Thursday, January 8, 2015

A small problem in paradise

On the face of it things have never been better in the island State of Singapore. With GDP growth nudging upwards towards six per cent, inflation at 1.5 per cent and the number of its citizens living below the poverty line too small to compute, it can rightly lay claim to be East Asia’s only first world nation.

Public servants around the globe contemplating lay-offs and “doing more with less” would be interested to note that Singapore’s State employees received a year-end bonus – and if they were still dissatisfied enough to want to leave their well-paid jobs, an unemployment rate of  1.9 per cent ensures they would not have to look far to find another.

With exports at $412 billion running ahead of imports ($375 billion) and with a good balance of trading partners, things look set for another prosperous year – but are there any problems in paradise? Well according to some economists there is at least one.

They point to Singapore’s heavy reliance on services to keep the economy ticking over. These account for 73.4 per cent of its GDP, with industry making up the rest (26.6 per cent). Agriculture, despite heavy investment in cutting edge agrotechnology, does not register.

But even industry’s minor share is set to decline with news, just after Christmas, that factory output fell by 2.8 per cent in November, compared with the same month in 2013. It was the weakest showing of the year and fooled even the most pessimistic forecasts of 0.3 per cent growth.

As a result the Ministry of Trade and Industry believes the nation’s economy as a whole will grow more slowly during 2015.

Of course, as a major trading nation, Singapore cannot remain immune from the anaemic performance of most of the world’s leading economies and for the moment at least, the demand for its services – finance, insurance, transport and storage, remain strong.

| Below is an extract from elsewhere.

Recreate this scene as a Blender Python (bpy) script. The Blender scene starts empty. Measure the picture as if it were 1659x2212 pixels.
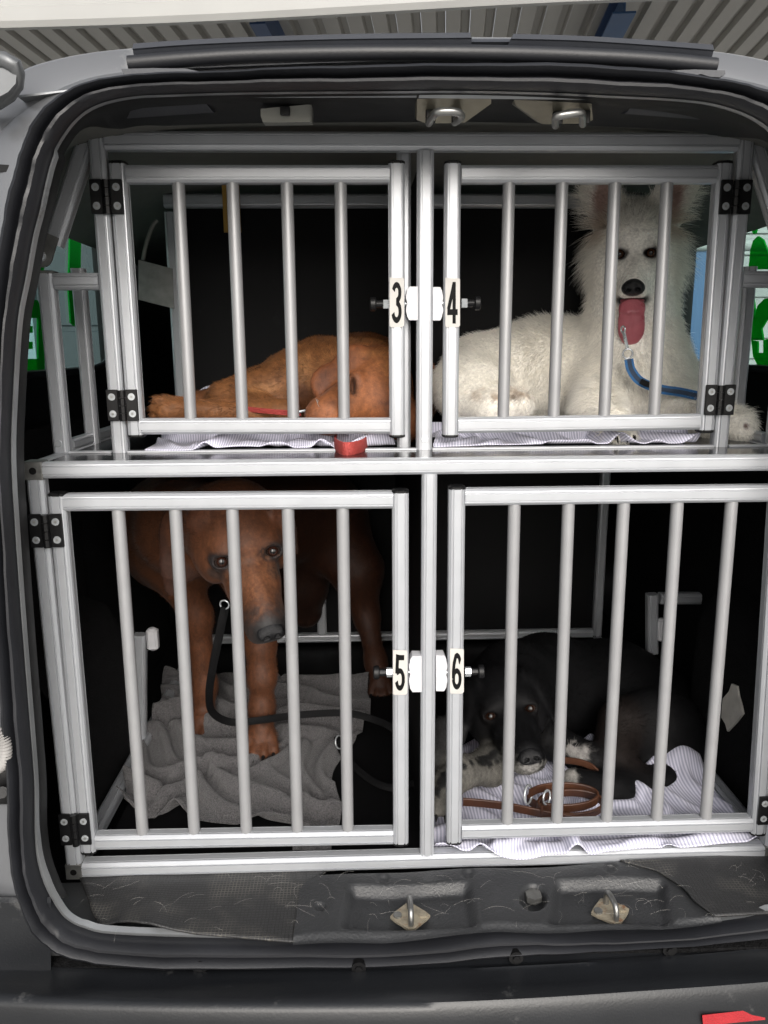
import bpy, bmesh, math, random
import numpy as np
from mathutils import Vector, Matrix
random.seed(4)
S = bpy.context.scene
COL = S.collection

# ---------------------------------------------------------------- camera
CZ = 1.43
_p, _y, _r = math.radians(11.99), math.radians(-1.795), math.radians(.3325)
_F, _CX, _CY = 1661., 829.5, 1106.
_cy, _sy, _cp, _sp = math.cos(_y), math.sin(_y), math.cos(_p), math.sin(_p)
_fwd = np.array([-_sy*_cp, _cy*_cp, -_sp]); _right = np.array([_cy, _sy, 0.]); _down = np.cross(_fwd, _right)
_c, _s = math.cos(_r), math.sin(_r)
RR = np.array([_c*_right+_s*_down, -_s*_right+_c*_down, _fwd])
CAM = np.array([0, 0, CZ])
def ray(x, y): return RR.T @ np.array([(x-_CX)/_F, (y-_CY)/_F, 1.])
def P(x, y, Y=None, Z=None, X=None):
    """world point seen at a photograph position, on the plane Y=, Z= or X="""
    d = ray(x, y)
    t = Y/d[1] if Y is not None else ((Z-CZ)/d[2] if Z is not None else X/d[0])
    return CAM + t*d
cam = bpy.data.cameras.new('camera'); co = bpy.data.objects.new('camera', cam); COL.objects.link(co)
co.matrix_world = Matrix(((RR[0][0], -RR[1][0], -RR[2][0], 0), (RR[0][1], -RR[1][1], -RR[2][1], 0), (RR[0][2], -RR[1][2], -RR[2][2], CZ), (0, 0, 0, 1)))
cam.sensor_fit = 'VERTICAL'; cam.sensor_height = 24; cam.lens = _F/2212*24; cam.clip_start = .02; cam.clip_end = 3000
S.camera = co
S.render.resolution_x, S.render.resolution_y = 768, 1024

# ---------------------------------------------------------------- light
SUN_EL, SUN_AZ = math.radians(29), math.radians(174)      # azimuth of the sun, clockwise from +Y
W = bpy.data.worlds.new('World'); S.world = W; W.use_nodes = True
nt = W.node_tree; nt.nodes.clear()
sky = nt.nodes.new('ShaderNodeTexSky'); sky.sky_type = 'NISHITA'; sky.sun_disc = False
sky.sun_elevation = SUN_EL; sky.sun_rotation = SUN_AZ; sky.air_density = 1.2; sky.dust_density = 6; sky.ozone_density = .6
hs = nt.nodes.new('ShaderNodeHueSaturation'); hs.inputs['Saturation'].default_value = .28
bg = nt.nodes.new('ShaderNodeBackground'); bg.inputs[1].default_value = .15
wo = nt.nodes.new('ShaderNodeOutputWorld')
nt.links.new(sky.outputs[0], hs.inputs['Color']); nt.links.new(hs.outputs[0], bg.inputs[0]); nt.links.new(bg.outputs[0], wo.inputs[0])
sl = bpy.data.lights.new('sun', 'SUN'); so = bpy.data.objects.new('sun', sl); COL.objects.link(so)
sl.energy = .65; sl.angle = math.radians(60); sl.color = (1, .985, .965)
_d = Vector((math.sin(SUN_AZ)*math.cos(SUN_EL), math.cos(SUN_AZ)*math.cos(SUN_EL), math.sin(SUN_EL)))
so.rotation_euler = _d.to_track_quat('Z', 'Y').to_euler(); so.location = (0, -6, 8)
S.view_settings.view_transform = 'Standard'; S.view_settings.look = 'None'; S.view_settings.gamma = 1
S.view_settings.exposure = .50
S.render.engine = 'CYCLES'
S.cycles.use_denoising = True; S.cycles.max_bounces = 8; S.cycles.diffuse_bounces = 5; S.cycles.glossy_bounces = 4
S.cycles.transparent_max_bounces = 12; S.cycles.sample_clamp_indirect = 8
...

A year ago, writing in Forbes Magazine, economic analyst Jesse Colombo predicted the Singapore economy was heading for an “Iceland-style meltdown”. That was fanciful; has not happened and well not happen.

However, much will depend on a continuing global recovery from the traumas of the past decade – and especially in the performance of the United States – on whether Singapore’s public servants get another Christmas present in 2015.